§ **WORK TO COMPLETE**:
Scan the material and copy every line in which "scene" appears.

§ **GIVEN MATERIAL**:

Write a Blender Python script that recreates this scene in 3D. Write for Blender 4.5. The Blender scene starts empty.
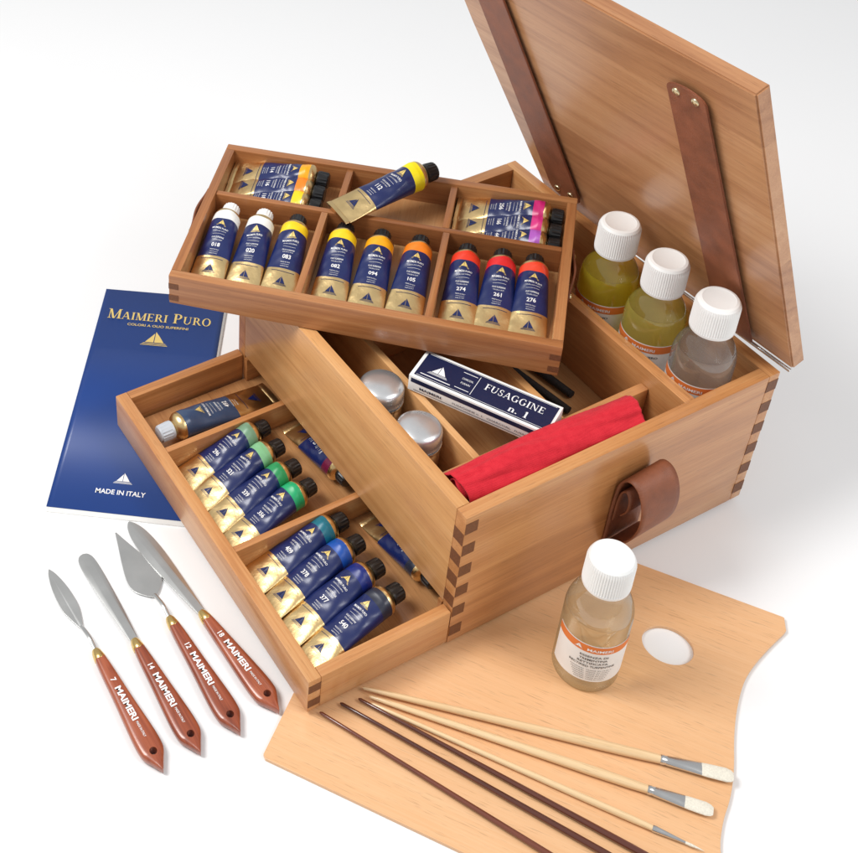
import bpy, bmesh, math, random
from mathutils import Vector, Matrix, Euler, noise
random.seed(4)
scene=bpy.context.scene; COL=scene.collection
TAU=math.tau
# ------------------------------------------------------------ materials
def newmat(name):
    m=bpy.data.materials.new(name); m.use_nodes=True
    nt=m.node_tree; return m,nt,nt.nodes["Principled BSDF"]
def N(nt,t,**kw):
    n=nt.nodes.new(t)
    for k,v in kw.items(): setattr(n,k,v)
    return n
def srgb(r,g,b):
    f=lambda c:(c/255/12.92) if c/255<=.04045 else ((c/255+.055)/1.055)**2.4
    return (f(r),f(g),f(b),1)
def mathn(nt,op,a,b=None,clamp=False):
    n=N(nt,"ShaderNodeMath",operation=op); n.use_clamp=clamp
    for i,v in enumerate((a,b)):
        if v is None: continue
        if isinstance(v,(int,float)): n.inputs[i].default_value=v
        else: nt.links.new(v,n.inputs[i])
    return n.outputs[0]
def pmat(name,col,rough=.5,metal=0,var=.06,scale=60,bump=0,coat=0,spec=None,bscale=None):
    m,nt,b=newmat(name)
    tc=N(nt,"ShaderNodeTexCoord"); no=N(nt,"ShaderNodeTexNoise"); no.inputs["Scale"].default_value=scale; no.inputs["Detail"].default_value=4
    nt.links.new(tc.outputs["Object"],no.inputs["Vector"])
    r=N(nt,"ShaderNodeValToRGB"); r.color_ramp.elements[0].position=.3; r.color_ramp.elements[1].position=.7
    r.color_ramp.elements[0].color=tuple(c*(1-var) for c in col[:3])+(1,)
    r.color_ramp.elements[1].color=tuple(min(1,c*(1+var)) for c in col[:3])+(1,)
    nt.links.new(no.outputs[0],r.inputs[0]); nt.links.new(r.outputs[0],b.inputs["Base Color"])
    rr=mathn(nt,'ADD',mathn(nt,'MULTIPLY',no.outputs[0],.12),rough-.06); nt.links.new(rr,b.inputs["Roughness"])
    b.inputs["Metallic"].default_value=metal
    if coat: b.inputs["Coat Weight"].default_value=coat; b.inputs["Coat Roughness"].default_value=.15
    if spec is not None: b.inputs["Specular IOR Level"].default_value=spec
    if bump:
        n2=N(nt,"ShaderNodeTexNoise"); n2.inputs["Scale"].default_value=bscale or scale*4; n2.inputs["Detail"].default_value=3
        nt.links.new(tc.outputs["Object"],n2.inputs["Vector"])
        bu=N(nt,"ShaderNodeBump"); bu.inputs["Strength"].default_value=bump; bu.inputs["Distance"].default_value=.001
        nt.links.new(n2.outputs[0],bu.inputs["Height"]); nt.links.new(bu.outputs[0],b.inputs["Normal"])
    return m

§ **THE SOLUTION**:
Write a Blender Python script that recreates this scene in 3D. Write for Blender 4.5. The Blender scene starts empty.
scene=bpy.context.scene; COL=scene.collection